Can you imagine what it’d be like to live in two dimensions instead of three? Probably kind of. Of course, that imagination is contaminated with all kinds of three dimensional thinking, you still get the idea. How about four dimensions though? I’ll bet that’s almost impossible. It’s hard to imagine what four dimensions looks like. If you try to visualize it, you’ll probably just be visualizing something in three dimensions and making what you see into analogs for four dimensional concepts. Trying to imagine living in four dimensions kind of breaks our brain.
Exploring the weirdness of life in different dimensions is what Edwin A. Abbott did in his 1884 classic, Flatland.
Abbott was a schoolmaster, and his book wasn’t a huge hit when it was released. Its central themes at the time had to do more with social caste than science fiction. But Abbott, way ahead of his time, layered that commentary generously through a brain tickling book that wouldn’t really get people excited until Einstein’s general theory of relativity came along and got everybody in a tizzy about the fourth dimension.

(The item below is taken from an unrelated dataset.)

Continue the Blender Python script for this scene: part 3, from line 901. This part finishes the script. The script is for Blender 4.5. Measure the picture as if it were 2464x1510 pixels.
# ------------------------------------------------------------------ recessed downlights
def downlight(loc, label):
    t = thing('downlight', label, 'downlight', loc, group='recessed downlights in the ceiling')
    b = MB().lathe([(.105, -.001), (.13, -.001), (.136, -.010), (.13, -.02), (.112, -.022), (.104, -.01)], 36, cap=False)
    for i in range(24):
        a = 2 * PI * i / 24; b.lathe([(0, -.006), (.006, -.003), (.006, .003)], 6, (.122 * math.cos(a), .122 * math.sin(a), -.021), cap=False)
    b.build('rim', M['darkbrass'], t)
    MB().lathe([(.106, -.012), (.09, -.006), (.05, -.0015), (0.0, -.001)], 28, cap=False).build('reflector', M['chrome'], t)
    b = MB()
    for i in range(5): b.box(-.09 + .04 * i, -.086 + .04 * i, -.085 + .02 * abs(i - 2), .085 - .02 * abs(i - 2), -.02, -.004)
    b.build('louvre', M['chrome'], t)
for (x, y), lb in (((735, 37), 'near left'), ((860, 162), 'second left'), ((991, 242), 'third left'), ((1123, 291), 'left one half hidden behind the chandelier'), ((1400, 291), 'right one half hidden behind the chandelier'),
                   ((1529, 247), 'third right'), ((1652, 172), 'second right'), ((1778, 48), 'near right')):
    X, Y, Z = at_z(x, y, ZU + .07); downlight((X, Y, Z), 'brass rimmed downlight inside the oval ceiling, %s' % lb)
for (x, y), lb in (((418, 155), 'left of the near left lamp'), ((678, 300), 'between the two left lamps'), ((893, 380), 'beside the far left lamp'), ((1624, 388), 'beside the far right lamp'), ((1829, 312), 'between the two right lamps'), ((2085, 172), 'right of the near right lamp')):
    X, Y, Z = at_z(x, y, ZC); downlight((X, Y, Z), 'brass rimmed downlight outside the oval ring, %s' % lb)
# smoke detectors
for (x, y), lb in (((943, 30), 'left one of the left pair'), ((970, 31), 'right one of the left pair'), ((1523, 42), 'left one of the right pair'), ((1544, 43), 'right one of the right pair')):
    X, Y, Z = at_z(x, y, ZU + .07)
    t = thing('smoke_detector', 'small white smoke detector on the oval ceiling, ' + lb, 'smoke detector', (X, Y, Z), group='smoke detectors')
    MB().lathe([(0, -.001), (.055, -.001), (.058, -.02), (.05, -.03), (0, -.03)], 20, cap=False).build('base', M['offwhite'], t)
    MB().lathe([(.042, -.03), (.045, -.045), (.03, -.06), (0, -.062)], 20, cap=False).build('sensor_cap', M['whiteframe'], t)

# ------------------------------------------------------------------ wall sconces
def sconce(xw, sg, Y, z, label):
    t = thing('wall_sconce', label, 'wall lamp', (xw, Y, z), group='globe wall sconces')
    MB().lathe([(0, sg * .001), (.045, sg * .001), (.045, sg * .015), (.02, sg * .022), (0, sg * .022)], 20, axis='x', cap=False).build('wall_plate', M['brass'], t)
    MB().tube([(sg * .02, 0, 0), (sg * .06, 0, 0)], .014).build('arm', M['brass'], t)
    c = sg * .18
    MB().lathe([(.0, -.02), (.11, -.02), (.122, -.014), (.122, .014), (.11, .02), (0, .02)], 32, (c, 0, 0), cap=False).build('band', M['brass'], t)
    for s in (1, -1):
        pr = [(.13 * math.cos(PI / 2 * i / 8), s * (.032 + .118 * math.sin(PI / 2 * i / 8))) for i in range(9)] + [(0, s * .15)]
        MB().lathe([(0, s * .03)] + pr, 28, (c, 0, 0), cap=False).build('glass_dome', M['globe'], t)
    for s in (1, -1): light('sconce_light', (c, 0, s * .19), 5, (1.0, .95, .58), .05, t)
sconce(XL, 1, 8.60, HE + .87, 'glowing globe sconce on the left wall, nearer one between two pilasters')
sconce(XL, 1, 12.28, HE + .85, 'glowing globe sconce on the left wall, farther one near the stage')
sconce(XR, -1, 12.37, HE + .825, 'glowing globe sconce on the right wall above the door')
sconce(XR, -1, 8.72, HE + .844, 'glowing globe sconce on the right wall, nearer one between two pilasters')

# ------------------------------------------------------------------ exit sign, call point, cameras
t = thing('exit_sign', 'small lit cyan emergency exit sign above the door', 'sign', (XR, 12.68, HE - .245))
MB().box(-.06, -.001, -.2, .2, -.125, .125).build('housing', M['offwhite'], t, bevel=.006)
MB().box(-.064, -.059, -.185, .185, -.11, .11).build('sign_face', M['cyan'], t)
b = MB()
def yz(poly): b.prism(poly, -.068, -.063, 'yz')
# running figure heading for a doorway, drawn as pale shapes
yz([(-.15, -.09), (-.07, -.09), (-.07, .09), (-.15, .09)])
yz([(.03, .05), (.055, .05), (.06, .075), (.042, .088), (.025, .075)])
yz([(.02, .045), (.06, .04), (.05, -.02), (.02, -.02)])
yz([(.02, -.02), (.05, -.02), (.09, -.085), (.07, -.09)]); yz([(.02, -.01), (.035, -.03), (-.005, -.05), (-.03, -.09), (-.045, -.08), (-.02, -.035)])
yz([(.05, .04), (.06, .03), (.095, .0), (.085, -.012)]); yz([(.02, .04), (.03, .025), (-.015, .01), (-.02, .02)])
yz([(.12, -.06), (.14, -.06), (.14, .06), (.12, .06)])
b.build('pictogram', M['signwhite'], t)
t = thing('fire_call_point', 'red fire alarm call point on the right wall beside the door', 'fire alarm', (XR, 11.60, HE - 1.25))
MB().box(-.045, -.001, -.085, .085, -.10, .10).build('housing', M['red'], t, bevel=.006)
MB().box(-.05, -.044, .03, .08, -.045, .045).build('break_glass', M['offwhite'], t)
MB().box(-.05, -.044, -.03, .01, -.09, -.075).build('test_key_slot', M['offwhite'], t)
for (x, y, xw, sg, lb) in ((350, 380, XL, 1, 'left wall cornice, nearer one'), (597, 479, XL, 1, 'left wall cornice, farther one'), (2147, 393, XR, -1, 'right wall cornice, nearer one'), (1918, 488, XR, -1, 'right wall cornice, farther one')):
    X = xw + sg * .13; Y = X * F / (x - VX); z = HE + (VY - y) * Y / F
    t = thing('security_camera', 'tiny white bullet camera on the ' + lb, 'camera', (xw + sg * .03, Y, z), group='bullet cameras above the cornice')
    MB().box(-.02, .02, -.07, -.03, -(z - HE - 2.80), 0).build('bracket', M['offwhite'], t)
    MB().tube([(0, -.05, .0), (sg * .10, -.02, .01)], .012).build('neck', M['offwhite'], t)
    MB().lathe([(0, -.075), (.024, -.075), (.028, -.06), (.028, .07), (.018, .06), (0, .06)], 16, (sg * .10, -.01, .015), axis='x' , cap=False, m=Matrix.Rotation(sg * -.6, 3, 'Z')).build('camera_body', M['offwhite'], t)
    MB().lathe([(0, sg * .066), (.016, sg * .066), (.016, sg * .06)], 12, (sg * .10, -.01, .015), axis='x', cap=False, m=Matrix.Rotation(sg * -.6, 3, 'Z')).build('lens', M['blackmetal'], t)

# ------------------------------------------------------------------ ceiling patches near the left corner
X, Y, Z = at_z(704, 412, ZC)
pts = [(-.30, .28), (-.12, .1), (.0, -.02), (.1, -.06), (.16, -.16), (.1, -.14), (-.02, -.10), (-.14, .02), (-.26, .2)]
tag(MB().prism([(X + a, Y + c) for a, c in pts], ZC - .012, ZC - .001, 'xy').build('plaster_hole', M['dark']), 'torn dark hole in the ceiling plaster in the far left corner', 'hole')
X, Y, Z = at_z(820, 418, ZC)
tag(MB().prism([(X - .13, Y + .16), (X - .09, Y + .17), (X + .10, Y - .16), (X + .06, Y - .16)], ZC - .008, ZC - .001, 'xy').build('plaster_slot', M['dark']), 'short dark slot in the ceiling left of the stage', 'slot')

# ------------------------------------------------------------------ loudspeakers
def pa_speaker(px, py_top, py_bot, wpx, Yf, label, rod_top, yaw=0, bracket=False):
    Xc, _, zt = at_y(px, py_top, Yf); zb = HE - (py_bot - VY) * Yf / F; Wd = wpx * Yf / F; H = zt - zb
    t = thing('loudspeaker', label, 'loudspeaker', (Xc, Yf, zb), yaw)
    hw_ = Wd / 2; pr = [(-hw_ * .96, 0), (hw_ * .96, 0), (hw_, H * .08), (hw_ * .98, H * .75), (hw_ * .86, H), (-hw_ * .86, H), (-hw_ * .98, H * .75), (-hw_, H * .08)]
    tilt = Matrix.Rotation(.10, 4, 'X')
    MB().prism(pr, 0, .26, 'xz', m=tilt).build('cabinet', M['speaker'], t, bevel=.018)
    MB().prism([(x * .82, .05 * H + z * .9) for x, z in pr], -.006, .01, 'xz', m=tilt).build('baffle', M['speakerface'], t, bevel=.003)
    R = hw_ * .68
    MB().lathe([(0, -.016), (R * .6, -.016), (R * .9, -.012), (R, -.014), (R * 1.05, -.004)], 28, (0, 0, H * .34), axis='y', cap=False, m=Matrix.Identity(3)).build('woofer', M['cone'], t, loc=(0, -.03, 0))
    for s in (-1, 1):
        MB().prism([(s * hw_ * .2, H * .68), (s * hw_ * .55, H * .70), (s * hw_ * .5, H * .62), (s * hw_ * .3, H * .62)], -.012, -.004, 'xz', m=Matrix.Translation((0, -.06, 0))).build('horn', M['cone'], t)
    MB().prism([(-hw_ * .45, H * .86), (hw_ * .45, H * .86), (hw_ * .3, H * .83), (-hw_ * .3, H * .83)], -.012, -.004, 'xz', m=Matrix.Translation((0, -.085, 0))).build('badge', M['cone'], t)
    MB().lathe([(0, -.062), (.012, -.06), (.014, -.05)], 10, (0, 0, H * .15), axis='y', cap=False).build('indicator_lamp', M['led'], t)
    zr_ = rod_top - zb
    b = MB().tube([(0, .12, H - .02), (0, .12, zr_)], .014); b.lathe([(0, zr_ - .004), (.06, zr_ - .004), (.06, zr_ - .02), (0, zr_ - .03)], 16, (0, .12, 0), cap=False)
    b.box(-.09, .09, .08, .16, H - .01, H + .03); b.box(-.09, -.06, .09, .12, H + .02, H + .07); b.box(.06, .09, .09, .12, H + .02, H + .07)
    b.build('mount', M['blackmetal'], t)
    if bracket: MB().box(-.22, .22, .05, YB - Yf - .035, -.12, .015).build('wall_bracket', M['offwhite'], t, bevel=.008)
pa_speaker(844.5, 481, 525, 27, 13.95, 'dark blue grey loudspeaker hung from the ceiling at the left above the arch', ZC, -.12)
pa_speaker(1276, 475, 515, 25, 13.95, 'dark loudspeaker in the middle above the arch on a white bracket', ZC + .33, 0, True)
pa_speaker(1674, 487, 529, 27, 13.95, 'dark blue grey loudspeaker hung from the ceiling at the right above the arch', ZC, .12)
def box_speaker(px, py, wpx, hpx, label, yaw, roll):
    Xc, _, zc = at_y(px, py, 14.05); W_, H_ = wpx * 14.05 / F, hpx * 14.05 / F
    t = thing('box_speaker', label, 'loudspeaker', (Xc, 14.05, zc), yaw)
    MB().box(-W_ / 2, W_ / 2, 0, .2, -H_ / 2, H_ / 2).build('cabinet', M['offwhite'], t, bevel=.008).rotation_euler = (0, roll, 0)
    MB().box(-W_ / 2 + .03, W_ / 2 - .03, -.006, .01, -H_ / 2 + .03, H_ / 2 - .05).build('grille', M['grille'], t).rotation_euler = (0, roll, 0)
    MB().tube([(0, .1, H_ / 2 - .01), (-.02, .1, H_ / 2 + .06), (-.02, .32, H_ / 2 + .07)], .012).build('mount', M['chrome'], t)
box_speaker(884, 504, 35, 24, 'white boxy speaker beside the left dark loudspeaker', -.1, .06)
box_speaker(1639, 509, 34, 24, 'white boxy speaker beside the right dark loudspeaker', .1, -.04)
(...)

The book’s main character, A Square, tells the story of life in Flatland, a two dimensional world where “up” means “north” and nothing else. In the form of a memoir, the Square unfolds his discovery of one, two, and finally three dimensional worlds, with the help of a Sphere who visits him from Spaceland.
The Square dedicates the first half of the book to helping the reader understand how life in flatland works. Physically speaking, he explains how they get around and how they recognize each other. Socially speaking, he lays out a bleak picture of a rigid caste system, analogous to the structure of Victorian England. In Flatland, all women are just straight lines between two points, and are just barely seen as rational beings. Men on the other hand have many sizes and shapes, the more sides and the more even the angles, the more noble. Very Irregular shapes are euthanized or relegated to the lowest classes. There’s virtually no social mobility, and the highest order in the land, the circles, conspire to drown out knowledge in order to keep their power.
Even from a distance, it’s not difficult to imagine the social commentary as it related to the Victorian hierarchy. It’s also not difficult to see the parallels with our modern society, where certain “shapes” are considered dangerous, criminal or useless at best. The layers pile on as The Square meets royalty from Pointland and Lineland, neither of which can conceive of anything greater than themselves. And, as the Sphere from Spaceland shows up, The Square himself cannot fathom what the Sphere is telling him until the Sphere brings him out of Flatland into Spaceland to see for himself.
Flatland is written in a style that, to modern readers, is either quirky and interesting, or dry and unnecessarily heady. Personally, I found it nostalgic. It reminded me of the works of 19th century church reformers who I used to spend a lot of time reading. The story is made up mostly of conversations between The Square and himself, and the Square and the Sphere. There are few narrative elements outside of that. However, the really fascinating thing is the thought process the reader must go through in order to connect with the Square’s character.
Flatland was a short read. You could probably finish it in a weekend. If you enjoy being forced to have strange and interesting thoughts, you won’t be disappointed with this one.